4 easy ways to add flavour when cooking

October 9, 2015

Stuck in a rut in the kitchen? Still making the same old dishes with the same old flavours? If so, check out these easy tips for incorporating new and exciting flavours into your regular meals:

4 easy ways to add flavour when cooking

Buy herbs and spices in bulk

  • Instead of buying dried herbs and spices in those tiny bottles and cans (with the big price tags), try your local health food store.
  • Most health food stores sell them in bulk, and ounce for ounce, gram for gram, they're a whole lot cheaper than the bottled kind.
  • They're usually fresher, too, and many are organically grown.
  • The per-kilogram (per-pound) prices, even at the health food store, can seem daunting, but you can scoop out a generous amount that is pretty cheap when it gets weighed up because dried herbs and spices are so light.
  • There are some differences in quality too. One of the ingredients in the supermarket's chili powder was salt, which is not always included in the health food kind (but you can always add your own salt if you really need it).
  • The health food store chili powder may have a richer spice mixture, with eight spices to five for the supermarket variety (not counting the salt).
  • Some health food stores mention prominently that the spices and herbs have not been irradiated. Irradiation is a very common treatment in all kinds of herbs and spices.

Use wine for flavour

  • Say goodbye to bottled and dried mixes, bouillon cubes and artificial flavours that the food industry would like you to use in soups, stews and gravies.
  • Elizabeth David writes:  "if every kitchen contained a bottle each of red wine, white wine and inexpensive port for cooking, hundreds of store cupboards could be swept clean forever of the cluttering debris of commercial sauce bottles and all the synthetic aids to flavouring."
  • Don't use cooking wine. It's not of good quality, and it's typically loaded up with sodium you don't need.
  • To make excellent gravy for roast meat, strain the fat off the pan drippings, add 125 millilitres (1/2 cup) wine and scrape off the meat residue in the pan. Cook on high heat for a couple of minutes — that gets rid of the alcohol in the wine — add a little water and cook for about two minutes more.

Celebrate celery

  • Celery doesn't get much respect. It appears most often in soups, stews and casseroles, where, in a supporting role, it adds some of its distinctive flavour. But it's rarely the star, except in Cajun and Creole cookery, where with peppers and onions it is part of the "holy trinity."
  • Why not let it shine? Add chopped celery — not cooked to death, but crunchy — at the last minute to creamed dishes. It adds taste, texture and a surprise element.
  • Here's another surprise:  an easy relish that livens up a traditional accompaniment to pork. To a pint of applesauce, add 250 grams (one cup) chopped celery and 15 grams (one tablespoon) horseradish.

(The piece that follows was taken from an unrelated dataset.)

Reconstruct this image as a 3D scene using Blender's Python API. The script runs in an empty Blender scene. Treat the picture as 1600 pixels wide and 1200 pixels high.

Don’t be scared away from butter

  • We all know that butter has saturated fat, and too much saturated fat isn't good. However, good health is less about avoiding one particular food than about your overall eating patterns.
  • Don't think you're protecting your health by using margarine instead of butter. The margarine makers would like you to think that, but don't let them kid you. They've made a whole industry out of fear of butter.
  • Many great cooks — and healthy ones — swore by butter.
  • Julia Child was ridiculed as the "cholesterol queen" for her love of butter and cream, but she remained an advocate for good butter and good food until the end, which came two days shy of her 92nd birthday in 2004. She also believed in enjoying butter (and everything else) in moderation.